Tony Hawk’s Pro Skater HD

XBLA/ PSN – Eurogamer

“What’s immediately striking is the precision required by the game in executing tricks and stringing together combos. The Tony Hawk’s games have a reputation for being unusually forgiving, rewarding effort over exactness in allowing their player to string together grinds, kick-flips, and manuals. It’s a reputation that Skate’s more weighty, unforgiving approach heightened, and yet Tony Hawk’s Pro Skater HD is immediately more cumbersome in the palms than in the memory. Some of that is down to the passage of time – first generation 3D games feel sharper and less rounded than today’s experiences. But some of it is the remake itself, which feels somehow off.

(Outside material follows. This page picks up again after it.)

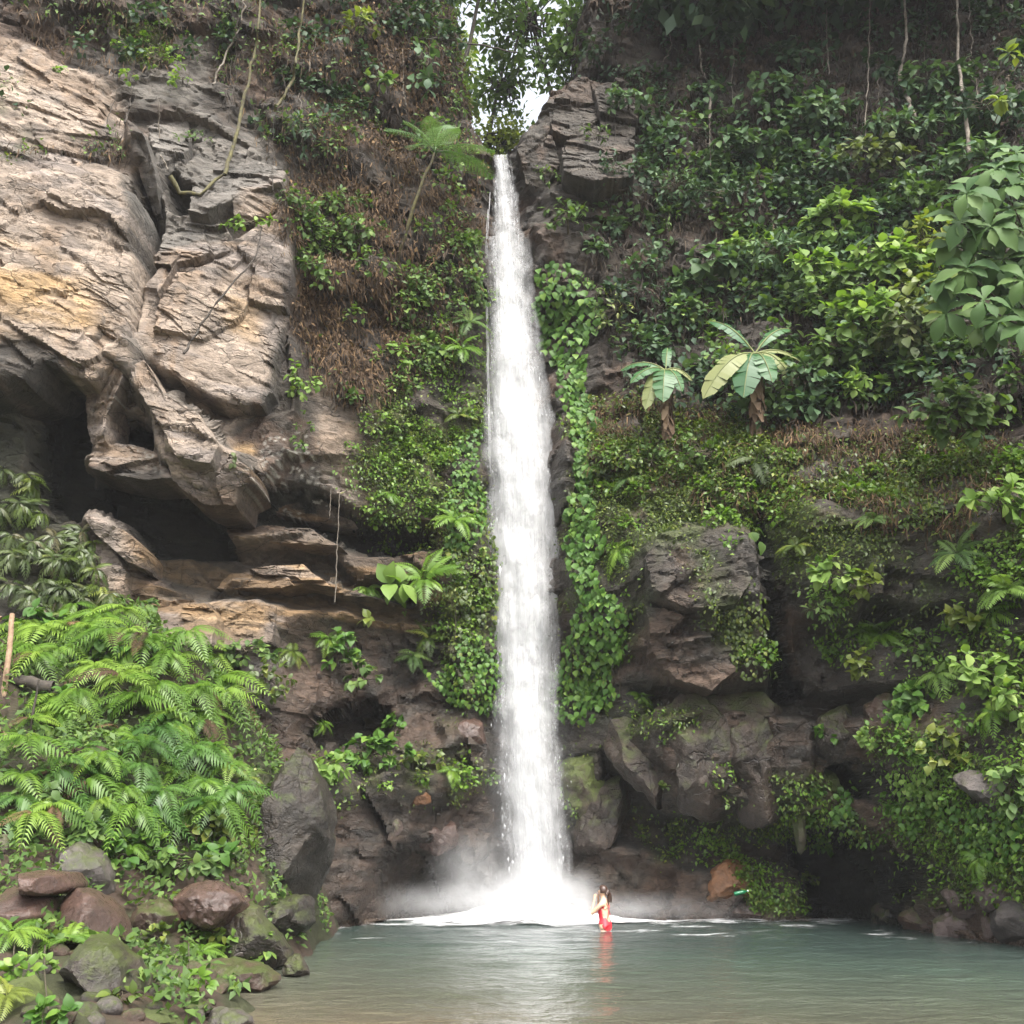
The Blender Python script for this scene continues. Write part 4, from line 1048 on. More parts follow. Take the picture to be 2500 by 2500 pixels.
RM = {
    'wall': rock_mat('dark_brown_wall_stone', False, (0.036, 0.028, 0.021), (0.024, 0.02, 0.016), moss=0.28, rough=0.4, bump=0.6, scale=1.4, aniso=(1, 1, 1.2), joints=0.6),
    'wallmoss': rock_mat('dark_mossy_wall_stone', False, (0.046, 0.038, 0.026), (0.03, 0.028, 0.018), moss=0.42, rough=0.6, bump=0.6, scale=1.4, aniso=(1, 1, 1.2)),
    'red': rock_mat('red_brown_stone', False, (0.09, 0.053, 0.04), (0.055, 0.036, 0.029), rough=0.3, spec=0.5, bump=0.45, scale=1.3, aniso=(1, 1, 1.2)),
    'redmoss': rock_mat('red_brown_mossy_stone', False, (0.085, 0.053, 0.038), (0.055, 0.038, 0.029), moss=0.34, rough=0.45, bump=0.5, scale=1.3, aniso=(1, 1, 1.2)),
    'grey': rock_mat('grey_stone', False, (0.11, 0.092, 0.083), (0.065, 0.057, 0.052), moss=0.30, rough=0.5, bump=0.5, scale=1.2, aniso=(1, 1, 1.2)),
    'dark': rock_mat('dark_wet_stone', False, (0.06, 0.045, 0.036), (0.04, 0.034, 0.03), moss=0.37, rough=0.42, bump=0.5, scale=1.0, aniso=(1, 1, 1.2)),
    'brown': rock_mat('brown_wet_stone', False, (0.06, 0.043, 0.032), (0.036, 0.029, 0.024), moss=0.36, rough=0.4, bump=0.6, scale=0.9, aniso=(1, 1, 1.2), joints=0.8),
    'moss': rock_mat('mossy_stone', False, (0.085, 0.07, 0.05), (0.06, 0.05, 0.035), moss=0.55, rough=0.75, bump=0.5, scale=1.0, aniso=(1, 1, 1.2)),
    'bright': rock_mat('bright_moss_stone', False, (0.085, 0.062, 0.045), (0.06, 0.05, 0.035), moss=0.56, rough=0.7, bump=0.5, scale=1.0, mosscol=(0.066, 0.082, 0.02), aniso=(1, 1, 1.2)),
    'orange': rock_mat('orange_brown_stone', False, (0.19, 0.085, 0.035), (0.12, 0.06, 0.03), rough=0.5, bump=0.5, scale=1.2, aniso=(1, 1, 1.2)),
    'pink': rock_mat('pinkish_grey_stone', False, (0.15, 0.108, 0.095), (0.09, 0.068, 0.06), moss=0.34, rough=0.45, bump=0.5, scale=1.1, aniso=(1, 1, 1.2)),
}
ROCKS = [  # outline, depth (None: where it leans on the cliff), half thickness, stone, name, label, group
    ([(-25, 2040), (20, 2034), (45, 2062), (50, 2090), (10, 2102), (-25, 2096)], 15.2, 0.3, 'pink', 'boulder', 'small pinkish boulder above the cracked red boulder'),
    ([(100, 2145), (125, 2095), (160, 2050), (188, 2046), (232, 2075), (256, 2112), (268, 2180), (235, 2200), (170, 2185), (115, 2165)], 15.6, 0.6, 'grey', 'boulder', 'grey boulder with a pointed top behind the cracked red boulder'),
    ([(312, 2250), (342, 2202), (400, 2188), (432, 2228), (428, 2305), (350, 2310)], 15.2, 0.5, 'redmoss', 'boulder', 'brown moss-tinged boulder between the cracked and the knobbly red boulders'),
    ([(418, 2195), (442, 2162), (480, 2146), (540, 2158), (582, 2184), (604, 2212), (606, 2265), (560, 2290), (500, 2272), (470, 2255), (428, 2248)], 14.8, 0.6, 'red', 'boulder', 'knobbly wet red-brown boulder above the leafy shore plant'),
    ([(560, 2230), (610, 2195), (645, 2250), (705, 2322), (722, 2356), (640, 2362), (560, 2352), (500, 2340)], 15.0, 0.6, 'brown', 'boulder', 'sloping brown boulder running down into the pool'),
    ([(150, 2290), (210, 2274), (282, 2300), (322, 2345), (346, 2400), (340, 2432), (290, 2452), (220, 2432), (168, 2400), (140, 2340)], 11.8, 0.6, 'dark', 'boulder', 'large dark mossy boulder behind the fern clump at lower left'),
    ([(255, 2500), (280, 2470), (322, 2452), (382, 2465), (432, 2490), (464, 2540), (240, 2540)], 10.0, 0.4, 'moss', 'boulder', 'flat moss-covered boulder at the bottom edge of the shore'),
    ([(500, 2490), (520, 2464), (572, 2464), (612, 2490), (618, 2540), (500, 2540)], 10.4, 0.3, 'grey', 'boulder', 'grey boulder half in the water at the bottom edge'),
    ([(690, 2365), (705, 2336), (728, 2330), (746, 2356), (765, 2392), (700, 2392)], 14.4, 0.25, 'brown', 'boulder', 'small round brown boulder standing in the shallow water'),
    ([(165, 2445), (200, 2448), (242, 2470), (240, 2510), (170, 2510)], 10.2, 0.22, 'dark', 'stone', 'dark stone left of the flat mossy boulder'),
    ([(430, 2455), (470, 2430), (512, 2460), (492, 2500), (440, 2500)], 10.7, 0.22, 'dark', 'stone', 'dark stone between the flat mossy boulder and the grey one'),
    ([(388, 2345), (410, 2328), (428, 2348), (400, 2362)], 13.4, 0.16, 'brown', 'stone', 'small brown stone left of the leafy shore plant'),
    ([(410, 2395), (470, 2350), (560, 2345), (650, 2365), (690, 2395), (640, 2425), (520, 2425)], 13.0, 0.6, 'redmoss', 'boulder', 'brown earthy boulder that carries the leafy shore plant'),
    ([(-40, 2420), (40, 2385), (95, 2430), (115, 2520), (-40, 2530)], 9.8, 0.5, 'bright', 'boulder', 'bright mossy boulder in the lower left corner'),
    ([(590, 2060), (606, 1935), (660, 1838), (706, 1802), (757, 1862), (804, 1945), (816, 2040), (804, 2130), (772, 2215), (700, 2242), (630, 2215), (594, 2140)], 17.9, 1.1, 'wall', 'boulder', 'tall dark boulder with mossy flank beside the fern bank'),
    ([(590, 2190), (690, 2195), (770, 2185), (760, 2300), (660, 2310), (600, 2280)], 18.4, 0.9, 'wall', 'boulder', 'dark boulder at the water under the tall dark boulder'),
    # right of the waterfall
    ([(1375, 1850), (1440, 1812), (1490, 1812), (1478, 1900), (1462, 1960), (1432, 2035), (1400, 2030), (1378, 1960)], None, 0.6, 'bright', 'boulder', 'bright mossy slanting boulder beside the foot of the waterfall'),
    ([(1398, 2045), (1440, 1955), (1490, 1895), (1540, 1905), (1548, 1960), (1512, 2005), (1482, 2062), (1440, 2105), (1408, 2095)], None, 0.6, 'brown', 'boulder', 'brown slanting boulder under the bright mossy one'),
    ([(1478, 1832), (1500, 1770), (1592, 1750), (1645, 1850), (1655, 1950), (1640, 1990), (1600, 1968), (1560, 1914), (1518, 1872)], None, 0.7, 'brown', 'rock_block', 'leftmost hanging block of the brown overhang right of the waterfall'),
    ([(1585, 1720), (1700, 1700), (1772, 1770), (1805, 1850), (1802, 1965), (1740, 1998), (1660, 1968), (1648, 1860)], None, 0.8, 'brown', 'rock_block', 'broad middle block of the brown overhang right of the waterfall'),
    ([(1715, 1710), (1850, 1690), (1925, 1760), (1918, 1860), (1902, 1995), (1812, 2012), (1800, 1900), (1762, 1800)], None, 0.8, 'brown', 'rock_block', 'rightmost block of the brown overhang with a mossy lower lip'),
    ([(1940, 1890), (1970, 1866), (2022, 1880), (2066, 1960), (2052, 2000), (1968, 1998), (1948, 1960)], None, 0.6, 'bright', 'rock_block', 'moss-dusted block right of the hanging stone tooth'),
    ([(1928, 1850), (1948, 1860), (1966, 1990), (1974, 2060), (1958, 2090), (1944, 2060), (1934, 1960)], None, 0.25, 'moss', 'stone_tooth', 'narrow stone tooth hanging over the dark cave'),
    ([(2005, 1755), (2090, 1715), (2116, 1790), (2095, 1858), (2030, 1858), (1988, 1820)], None, 0.5, 'brown', 'rock_block', 'brown block above the upper small cave'),
    ([(2118, 1722), (2158, 1688), (2194, 1700), (2196, 1772), (2128, 1796)], None, 0.5, 'redmoss', 'rock_block', 'rounded red-brown block under the bright shrubs'),
    ([(1708, 2172), (1730, 2130), (1790, 2103), (1842, 2118), (1856, 2172), (1800, 2196), (1730, 2194)], None, 0.5, 'orange', 'boulder', 'orange-brown boulder behind the green bottle'),
    ([(1640, 2225), (1740, 2185), (1850, 2200), (1930, 2232), (1905, 2258), (1680, 2254)], None, 0.6, 'red', 'boulder', 'low red-brown boulder at the waterline in front of the orange one'),
    ([(2303, 2182), (2342, 2158), (2402, 2192), (2414, 2232), (2350, 2240)], None, 0.35, 'pink', 'boulder', 'pinkish grey block under the mossy bulge at the right shore'),
    ([(2384, 2182), (2430, 2136), (2484, 2158), (2464, 2226), (2412, 2222)], None, 0.4, 'pink', 'boulder', 'larger pinkish grey block right of its twin at the right shore'),
    ([(2288, 2248), (2330, 2218), (2410, 2232), (2418, 2305), (2298, 2302)], None, 0.4, 'pink', 'boulder', 'wide pink block standing in the water at the right shore'),
    ([(2402, 2236), (2444, 2236), (2460, 2306), (2412, 2308)], None, 0.3, 'pink', 'boulder', 'narrow pink block standing in the water at the right shore'),
    ([(2452, 2200), (2500, 2134), (2590, 2150), (2590, 2340), (2480, 2330), (2448, 2262)], None, 0.6, 'grey', 'boulder', 'large grey boulder at the right edge of the photo by the water'),
    ([(2128, 2212), (2180, 2205), (2215, 2262), (2150, 2285)], None, 0.4, 'dark', 'boulder', 'dark mossy boulder at the mouth of the cave'),
    ([(2200, 2240), (2260, 2205), (2300, 2240), (2290, 2290), (2220, 2290)], None, 0.4, 'redmoss', 'boulder', 'reddish boulder between the cave and the pink blocks'),
    ([(2326, 1890), (2420, 1876), (2494, 1900), (2482, 1962), (2450, 1998), (2388, 1944)], None, 0.4, 'grey', 'rock_block', 'smooth pale block set in the mossy bulge'),
    ([(2290, 1790), (2330, 1760), (2400, 1775), (2420, 1810), (2340, 1830)], None, 0.3, 'redmoss', 'rock_block', 'small orange-tinged block high on the mossy bulge'),
    # left of the waterfall
    ([(998, 2045), (1050, 1998), (1102, 2008), (1116, 2062), (1060, 2085)], None, 0.35, 'red', 'boulder', 'wet reddish rock left of the foot of the waterfall'),
    ([(944, 2000), (966, 1983), (984, 2010), (978, 2054), (950, 2054)], None, 0.25, 'pink', 'stone', 'pale squarish stone in the dark wall left of the waterfall'),
    ([(1094, 1795), (1120, 1748), (1174, 1758), (1188, 1820), (1110, 1836)], None, 0.45, 'red', 'boulder', 'shiny red rock under the creeper left of the waterfall'),
    ([(1066, 1856), (1110, 1806), (1166, 1832), (1136, 1880)], None, 0.4, 'brown', 'boulder', 'brown rock with mossy top below the shiny red rock'),
    ([(1000, 1945), (1020, 1918), (1048, 1930), (1050, 1960), (1010, 1966)], None, 0.2, 'orange', 'stone', 'small orange stone in the dark wall left of the waterfall'),
]
for k, (poly, Yd, T, ms, nm, lab) in enumerate(ROCKS):
    pc = np.array(poly, float).mean(0)
    if Yd is None:
        Yd = hit(*pc)[0].y + T * 0.35
        poly = [tuple(pc + (np.array(q) - pc) * 1.1) for q in poly]
    else:
        Yd = min(hit(pc[0], min(np.array(poly)[:, 1].max() - 8, 2480))[0].y + T * 0.7, Yd + 0.5)
    me, c = rock_mesh(nm, poly, Yd, T, 500 + k, RM[ms], cuts=20, rough=0.16)
    o = link(nm, me, crease=26); o.location = c
    tag(o, lab, 'boulder' if nm == 'boulder' else ('stone' if nm == 'stone' else 'rock'))
CR = [[(28, 2152), (90, 2126), (166, 2131), (190, 2165), (165, 2179), (138, 2186), (96, 2181), (78, 2166)],
      [(-10, 2160), (74, 2168), (92, 2186), (134, 2190), (150, 2230), (120, 2274), (60, 2275), (-10, 2250)],
      [(146, 2190), (192, 2168), (242, 2190), (277, 2225), (292, 2260), (306, 2320), (270, 2335), (188, 2312), (180, 2262), (157, 2225)],
      [(124, 2276), (153, 2237), (175, 2266), (186, 2312), (150, 2318)]]
CY = hit(150, 2300)[0].y + 0.45
base = P(150, 2300, CY)
cr = thing('cracked_boulder', base, 'big red-brown boulder split by deep cracks on the left shore', 'boulder')
for k, poly in enumerate(CR):
    me, c = rock_mesh('rock_chunk', poly, CY, 0.7, 600 + k, RM['red'], cuts=5, rough=0.06, anchor=base, boxy=3.0)
    link('rock_chunk', me, parent=cr, crease=40)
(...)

There’s a scrappiness to the physics that occasionally sends your character pin-wheeling off into the sky, and which makes wall grinds harder than they ever were in the past. It’s a problem exacerbated by the Xbox 360 controller, which prevents tight accuracy when inputting specific moves. This is a problem because, at its heart, Tony Hawk’s is an arcade score attack game. Repeat a trick and you earn fewer points the second time, a smart mechanic that encourages players gunning for the top scores to deliberately mix up their play style and not rely upon a handful of muscular phrasings. But with a d-pad that can all too often render a left input as a down, a little too much concentration must be allocated to your fingers, preventing that sense of flow that the original games elicited so readily.”

Dyad

PSN – Eurogamer

“As with all games built to engender flow, Dyad can feel unrewarding when you’re not in that rare state – when you’re awkwardly grasping at anchor points and nothing’s quite latching properly, and you lumber forward under the Sauron-like eye of the clock. In these moments, you will hate the game.

But that disgust is more honestly directed at yourself: Dyad merely holds a mirror up to your own failings. If you take the time to master the machine, to level up your own eyes and hands and co-ordination, then this is a game to amplify those tiny victories; to put your name in lights.”